FOLHA - Quanto tempo faz isso?
PADRE JÚLIO
- Faz muito tempo. Eu acho que já faz uns sete anos isso. Quando saiu, ele me procurou. Disse que estava sem onde morar, sem trabalho.

FOLHA - Que tipo de ajuda ele pediu na época?
PADRE JÚLIO
- Nós conseguimos que ele arranjasse um lugar para morar. Nós ajudamos no aluguel. Depois, ele foi incluído em uma frente de trabalho da prefeitura.

FOLHA - Em que momento a extorsão começou?
PADRE JÚLIO
- Ele queria ter uma bicicleta. Da bicicleta foi para a moto, da moto foi para o carro. Alguma coisa que vai ficando incontrolável. Sempre dizia a ele: você não tem limite.

FOLHA - Em que momento surgiram as ameaças?
PADRE JÚLIO
- Nos últimos três anos. Aí as coisas começaram a ficar mais tensas, mais difíceis. Mesmo a relação dele com a companheira.

FOLHA - Como eram as ameaças?
PADRE JÚLIO
- Ele dizia: "Eu vou resolver do meu jeito". Nesse caminho ele teve um homicídio, ele matou uma pessoa. Esse inquérito foi arquivado porque ele alegou legítima defesa.

FOLHA - Mas ele usava isso para amedrontar o sr.?
PADRE JÚLIO
- E dizia: "Eu sou capaz". Algumas vezes, ele me procurou embriagado. Um dia ele veio aqui e tentou entrar com o carro na porta. Eu dizia que não tinha aquele valor, que tinha de esperar. Às vezes, eu conseguia só uma parte.

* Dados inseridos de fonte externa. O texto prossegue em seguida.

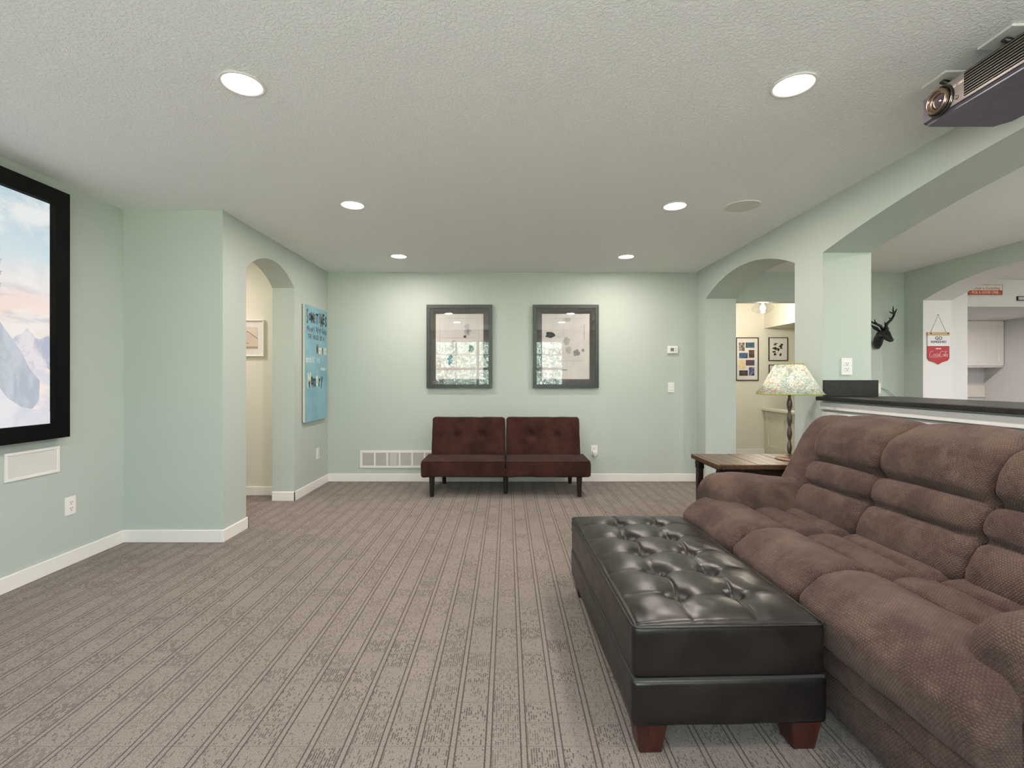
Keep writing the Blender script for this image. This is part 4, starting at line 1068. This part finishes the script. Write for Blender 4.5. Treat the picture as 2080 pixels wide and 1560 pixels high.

FOLHA - Começou com quanto?
PADRE JÚLIO
- Com R$ 300, R$ 500. E acabou com R$ 10 mil, R$ 20 mil, R$ 40 mil.

FOLHA - De onde o sr. tirava o dinheiro?
PADRE JÚLIO
- De economias. De empréstimos com amigos. Mas não era de uma vez só. Eu esgotei tudo que eu tinha.

FOLHA - O sr. chegou a fazer empréstimos?
PADRE JÚLIO
- Eu não gostaria de dizer de quem. Com amigos. Consegui com duas pessoas amigas R$ 5.000.

FOLHA - E a Pajero?
PADRE JÚLIO
- Ele comprou e eu fiquei como fiador. E fui ajudando ele a pagar.

FOLHA - O sr. pagava a prestação?
PADRE JÚLIO
- Sim. Pessoalmente. Ainda falta um tanto.

FOLHA - O sr. pagou por medo?
PADRE JÚLIO
- Acho que sim. Por constrangimento. No fundo, existia uma esperança de que ele mudasse.

FOLHA - Mas, mesmo assim padre, não era para comprar uma Pajero, um carro de luxo?
PADRE JÚLIO
- Mas não era só isso. Dizia de outras coisas. Que iria comprar um terreno, uma máquina de fazer fraldas.

FOLHA - Mas o sr. não pensou que um carro desse, de luxo, não era um pouco demais?
PADRE JÚLIO
- Sim, claro, achei que era um pouco demais. Eu fiz argumentos nesse sentido. Foi depois que ele perdeu um filho. Disse que estava sofrendo muito e, se tivesse isso [o carro], iria acertar a vida dele.

FOLHA - Em uma das conversas gravadas, a Conceição diz que o denunciaria por causa do filho dela.
PADRE JÚLIO
- Do filho dela de oito anos. Ela tem uma vasta folha de passagem na polícia. Na gravação, eu digo: que coisa horrível, vocês vão usar o próprio filho. Vão ensinar a criança a mentir. Essa questão do filho era pontual. Eles não usaram isso sempre. A questão principal era o constrangimento.

FOLHA - O sr. se dedicou a outras pessoas como ao Anderson?
PADRE JÚLIO
- A gente tem uma ajuda estabelecida. Ele fugiu disso.

FOLHA - O que seria uma ajuda normal?
PADRE JÚLIO
- Uma ajuda para moradia, dois ou três meses. Conseguir auxílio para conseguir um vestuário, um sapato, para completar um aluguel.

FOLHA - Mas o sr. se perdeu um pouco nessa ajuda excessiva?
PADRE JÚLIO
- Eu confiei muito que eles tivessem uma mudança. Que eu fosse capaz de atingir o coração deles, que eu fosse capaz de fazê-los entender.